BURLINGTON, Vt. (AP) - The University of Vermont wants to encourage local minority high school students to go to college. Hoping to diversify its own campus, UVM announced Wednesday that it will work with Burlington High School guidance counselors to get minority, refugee and immigrant students interested in pursuing college, and to show them that higher education can be affordable.

UVM will offer campus visits and financial aid workshops specifically for those whose parents didn't attend college. College counseling sessions will begin more intensively for students, starting in 9th grade.

UVM already works with Christopher Columbus High School and the High School for Environmental Studies -- both inner-city schools in New York whose populations are overwhelmingly black, Hispanic and immigrant.
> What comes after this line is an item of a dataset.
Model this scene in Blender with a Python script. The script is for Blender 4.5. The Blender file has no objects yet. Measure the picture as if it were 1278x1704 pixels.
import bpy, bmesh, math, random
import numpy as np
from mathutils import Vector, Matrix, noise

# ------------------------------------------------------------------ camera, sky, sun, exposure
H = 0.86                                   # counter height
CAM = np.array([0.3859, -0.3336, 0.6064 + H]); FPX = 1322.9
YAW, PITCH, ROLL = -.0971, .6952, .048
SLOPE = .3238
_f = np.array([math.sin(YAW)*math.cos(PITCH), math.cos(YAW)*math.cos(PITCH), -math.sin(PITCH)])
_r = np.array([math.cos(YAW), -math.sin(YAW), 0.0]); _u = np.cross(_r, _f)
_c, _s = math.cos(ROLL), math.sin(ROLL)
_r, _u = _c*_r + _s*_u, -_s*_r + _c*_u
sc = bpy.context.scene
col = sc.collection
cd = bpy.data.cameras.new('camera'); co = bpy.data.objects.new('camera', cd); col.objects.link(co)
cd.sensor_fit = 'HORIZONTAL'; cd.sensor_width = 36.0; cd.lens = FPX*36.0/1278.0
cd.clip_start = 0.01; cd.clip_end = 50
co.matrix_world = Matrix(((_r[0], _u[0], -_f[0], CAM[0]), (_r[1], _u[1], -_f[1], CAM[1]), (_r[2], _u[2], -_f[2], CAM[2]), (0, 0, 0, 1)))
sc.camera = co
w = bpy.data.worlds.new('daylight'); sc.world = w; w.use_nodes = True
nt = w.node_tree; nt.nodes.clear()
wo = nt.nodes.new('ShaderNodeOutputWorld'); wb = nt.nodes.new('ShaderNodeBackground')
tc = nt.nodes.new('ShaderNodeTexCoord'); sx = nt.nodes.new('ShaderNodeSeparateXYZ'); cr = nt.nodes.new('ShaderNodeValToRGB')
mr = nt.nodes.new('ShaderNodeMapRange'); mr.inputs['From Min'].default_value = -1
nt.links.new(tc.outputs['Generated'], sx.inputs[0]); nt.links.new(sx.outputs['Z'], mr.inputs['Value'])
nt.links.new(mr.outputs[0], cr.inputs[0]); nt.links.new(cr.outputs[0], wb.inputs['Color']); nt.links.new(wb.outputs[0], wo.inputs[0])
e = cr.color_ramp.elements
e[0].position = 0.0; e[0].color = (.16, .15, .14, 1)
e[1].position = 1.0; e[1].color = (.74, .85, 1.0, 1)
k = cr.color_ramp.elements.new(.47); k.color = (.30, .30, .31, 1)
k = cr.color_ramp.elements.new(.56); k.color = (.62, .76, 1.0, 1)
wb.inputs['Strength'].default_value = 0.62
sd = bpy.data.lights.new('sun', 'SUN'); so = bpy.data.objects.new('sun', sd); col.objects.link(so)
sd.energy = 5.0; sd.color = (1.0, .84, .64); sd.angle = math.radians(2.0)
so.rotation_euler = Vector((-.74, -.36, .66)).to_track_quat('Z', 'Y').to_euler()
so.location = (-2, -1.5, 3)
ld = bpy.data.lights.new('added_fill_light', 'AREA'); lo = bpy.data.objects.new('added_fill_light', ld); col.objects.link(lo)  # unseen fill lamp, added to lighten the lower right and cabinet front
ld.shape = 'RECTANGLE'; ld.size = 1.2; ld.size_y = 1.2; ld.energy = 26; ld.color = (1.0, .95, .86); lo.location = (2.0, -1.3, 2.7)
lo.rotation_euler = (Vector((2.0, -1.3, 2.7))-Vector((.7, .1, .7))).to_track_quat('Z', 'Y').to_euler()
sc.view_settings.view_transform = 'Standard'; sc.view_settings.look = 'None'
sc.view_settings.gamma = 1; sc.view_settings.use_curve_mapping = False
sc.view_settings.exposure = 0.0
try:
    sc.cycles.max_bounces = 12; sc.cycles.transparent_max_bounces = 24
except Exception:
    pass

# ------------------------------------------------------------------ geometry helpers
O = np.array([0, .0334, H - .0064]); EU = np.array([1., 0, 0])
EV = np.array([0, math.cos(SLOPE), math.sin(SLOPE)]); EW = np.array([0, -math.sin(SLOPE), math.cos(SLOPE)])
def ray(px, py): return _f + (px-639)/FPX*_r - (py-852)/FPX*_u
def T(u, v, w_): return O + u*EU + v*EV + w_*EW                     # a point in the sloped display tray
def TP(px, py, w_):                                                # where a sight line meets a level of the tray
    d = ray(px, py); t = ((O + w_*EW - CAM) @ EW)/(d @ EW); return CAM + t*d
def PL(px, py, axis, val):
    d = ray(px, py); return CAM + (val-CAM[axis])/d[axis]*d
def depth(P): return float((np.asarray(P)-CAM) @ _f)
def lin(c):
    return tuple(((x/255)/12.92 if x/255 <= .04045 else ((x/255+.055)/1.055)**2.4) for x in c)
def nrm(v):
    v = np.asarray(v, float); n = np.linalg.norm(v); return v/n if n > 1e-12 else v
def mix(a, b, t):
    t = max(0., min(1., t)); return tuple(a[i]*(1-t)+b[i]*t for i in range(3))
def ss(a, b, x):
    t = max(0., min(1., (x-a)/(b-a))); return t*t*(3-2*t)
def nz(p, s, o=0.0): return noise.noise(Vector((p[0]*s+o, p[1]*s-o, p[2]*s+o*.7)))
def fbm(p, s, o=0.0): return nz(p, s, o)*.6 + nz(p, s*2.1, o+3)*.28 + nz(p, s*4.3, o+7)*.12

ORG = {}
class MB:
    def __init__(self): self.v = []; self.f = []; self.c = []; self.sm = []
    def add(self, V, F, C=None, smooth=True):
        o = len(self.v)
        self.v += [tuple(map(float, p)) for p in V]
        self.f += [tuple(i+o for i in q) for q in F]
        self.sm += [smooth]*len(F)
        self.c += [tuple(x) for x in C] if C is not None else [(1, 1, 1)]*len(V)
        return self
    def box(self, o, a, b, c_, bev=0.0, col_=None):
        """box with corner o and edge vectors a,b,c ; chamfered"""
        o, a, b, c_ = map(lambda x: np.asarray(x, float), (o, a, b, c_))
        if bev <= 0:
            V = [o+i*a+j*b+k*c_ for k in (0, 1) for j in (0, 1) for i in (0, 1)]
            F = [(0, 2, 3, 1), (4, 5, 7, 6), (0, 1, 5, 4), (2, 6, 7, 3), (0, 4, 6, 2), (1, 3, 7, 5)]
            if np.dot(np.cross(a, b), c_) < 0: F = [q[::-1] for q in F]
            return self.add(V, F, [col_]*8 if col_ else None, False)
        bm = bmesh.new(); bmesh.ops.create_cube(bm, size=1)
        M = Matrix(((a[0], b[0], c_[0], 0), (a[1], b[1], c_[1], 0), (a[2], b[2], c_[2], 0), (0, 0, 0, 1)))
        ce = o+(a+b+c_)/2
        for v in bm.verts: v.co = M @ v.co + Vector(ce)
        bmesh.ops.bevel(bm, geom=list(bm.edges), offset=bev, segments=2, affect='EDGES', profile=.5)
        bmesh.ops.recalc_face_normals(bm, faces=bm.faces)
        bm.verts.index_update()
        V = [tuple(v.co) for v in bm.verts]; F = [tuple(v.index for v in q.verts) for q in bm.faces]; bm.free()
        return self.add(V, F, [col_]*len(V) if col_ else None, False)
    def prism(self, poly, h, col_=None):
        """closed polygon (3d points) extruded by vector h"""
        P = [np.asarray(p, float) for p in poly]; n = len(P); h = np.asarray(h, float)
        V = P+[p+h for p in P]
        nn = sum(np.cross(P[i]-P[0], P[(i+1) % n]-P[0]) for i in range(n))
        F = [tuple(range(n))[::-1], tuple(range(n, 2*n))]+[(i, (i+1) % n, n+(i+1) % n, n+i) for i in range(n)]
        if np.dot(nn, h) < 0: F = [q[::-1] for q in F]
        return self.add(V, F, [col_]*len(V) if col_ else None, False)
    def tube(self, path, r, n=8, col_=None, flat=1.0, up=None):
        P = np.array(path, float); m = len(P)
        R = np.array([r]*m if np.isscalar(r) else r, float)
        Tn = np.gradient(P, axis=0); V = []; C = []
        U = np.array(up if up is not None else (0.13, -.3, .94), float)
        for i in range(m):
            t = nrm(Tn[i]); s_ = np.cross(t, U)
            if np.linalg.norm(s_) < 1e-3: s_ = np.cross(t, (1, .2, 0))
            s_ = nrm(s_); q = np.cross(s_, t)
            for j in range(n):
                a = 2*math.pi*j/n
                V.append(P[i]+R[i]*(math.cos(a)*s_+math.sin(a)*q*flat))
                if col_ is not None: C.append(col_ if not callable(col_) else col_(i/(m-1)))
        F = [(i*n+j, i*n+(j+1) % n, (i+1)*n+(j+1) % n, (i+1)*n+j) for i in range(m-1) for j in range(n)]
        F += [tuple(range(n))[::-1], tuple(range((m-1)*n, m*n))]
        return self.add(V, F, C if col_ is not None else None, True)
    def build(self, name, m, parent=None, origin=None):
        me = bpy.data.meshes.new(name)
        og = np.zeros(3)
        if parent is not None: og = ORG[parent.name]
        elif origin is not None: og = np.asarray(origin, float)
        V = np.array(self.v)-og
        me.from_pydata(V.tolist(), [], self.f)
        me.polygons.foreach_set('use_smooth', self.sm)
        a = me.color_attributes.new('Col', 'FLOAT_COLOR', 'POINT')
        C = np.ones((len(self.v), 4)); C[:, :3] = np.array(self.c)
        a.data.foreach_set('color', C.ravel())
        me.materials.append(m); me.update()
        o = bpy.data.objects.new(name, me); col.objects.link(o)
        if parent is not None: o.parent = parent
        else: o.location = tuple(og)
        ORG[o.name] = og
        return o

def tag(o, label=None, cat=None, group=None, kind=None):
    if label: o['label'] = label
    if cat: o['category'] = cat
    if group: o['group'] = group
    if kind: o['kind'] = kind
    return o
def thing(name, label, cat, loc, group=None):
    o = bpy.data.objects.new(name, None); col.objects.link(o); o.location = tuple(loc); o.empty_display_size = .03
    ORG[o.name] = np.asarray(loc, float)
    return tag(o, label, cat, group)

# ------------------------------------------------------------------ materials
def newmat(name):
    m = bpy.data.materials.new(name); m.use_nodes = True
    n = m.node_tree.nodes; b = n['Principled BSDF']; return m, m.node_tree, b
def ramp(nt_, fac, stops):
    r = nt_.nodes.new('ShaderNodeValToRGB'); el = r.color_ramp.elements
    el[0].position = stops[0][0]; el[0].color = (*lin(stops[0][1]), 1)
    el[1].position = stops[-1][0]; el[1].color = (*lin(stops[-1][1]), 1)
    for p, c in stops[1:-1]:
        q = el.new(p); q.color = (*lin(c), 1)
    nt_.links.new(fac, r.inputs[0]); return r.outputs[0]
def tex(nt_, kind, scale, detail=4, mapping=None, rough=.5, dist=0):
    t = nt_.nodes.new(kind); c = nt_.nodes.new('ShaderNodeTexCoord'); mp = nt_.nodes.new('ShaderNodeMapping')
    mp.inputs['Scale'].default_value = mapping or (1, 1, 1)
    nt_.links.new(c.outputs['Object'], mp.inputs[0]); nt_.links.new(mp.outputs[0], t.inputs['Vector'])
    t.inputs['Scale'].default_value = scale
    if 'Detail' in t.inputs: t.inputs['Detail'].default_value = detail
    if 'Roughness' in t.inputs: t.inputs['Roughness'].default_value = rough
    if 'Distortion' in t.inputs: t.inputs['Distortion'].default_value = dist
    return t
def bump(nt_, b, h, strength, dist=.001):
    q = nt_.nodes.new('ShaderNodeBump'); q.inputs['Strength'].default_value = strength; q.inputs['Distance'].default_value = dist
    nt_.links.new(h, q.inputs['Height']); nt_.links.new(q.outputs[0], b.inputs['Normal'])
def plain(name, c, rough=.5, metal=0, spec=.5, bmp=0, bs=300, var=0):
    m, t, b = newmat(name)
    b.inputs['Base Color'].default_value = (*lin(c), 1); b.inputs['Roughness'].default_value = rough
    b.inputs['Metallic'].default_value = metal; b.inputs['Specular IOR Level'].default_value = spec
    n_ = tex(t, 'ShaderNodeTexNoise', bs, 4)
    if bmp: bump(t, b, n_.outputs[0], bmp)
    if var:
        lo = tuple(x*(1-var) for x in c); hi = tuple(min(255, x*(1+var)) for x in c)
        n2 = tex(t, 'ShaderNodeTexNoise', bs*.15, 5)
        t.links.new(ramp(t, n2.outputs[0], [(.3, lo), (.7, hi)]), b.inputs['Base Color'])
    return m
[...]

Burlington High School's large minority, immigrant and refugee population, and its close proximity to UVM, made it logical for the university to extend its partnership role, UVM President Daniel Fogel said.

"Creating an increasingly diverse student body at UVM is a key goal of my administration," Fogel said.

Since beginning its association with Christopher Columbus in 1999, the university has enrolled 62 students of color from the Bronx high school. Also, UVM's overall minority population increased by 50 percent between 1999 and 2003.

Attracting a more diverse student population to UVM is only one goal of the partnership, said Don Honeman, UVM's director of admissions and financial aid.

"The idea is to use UVM as a testing ground for wherever they might want to attend college," Honeman said.

This year at Burlington High School, 14 percent of students are black, Native American, Latino or Asian American. The school also has a significant Bosnian population, at 4.5 percent.

Of the 65 percent to 70 percent of BHS seniors who plan to attend some type of college in the fall, about 15 percent are minorities, BHS Principal Amy Mellencamp said. Statistics on the Eastern European immigrant or refugee students who plan to attend college were not available, she said.

Ten years ago, BHS was 92.2 percent white. There were no Bosnians, and non-white students represented 7.8 percent of the student population. Today, the high school is 86 percent white.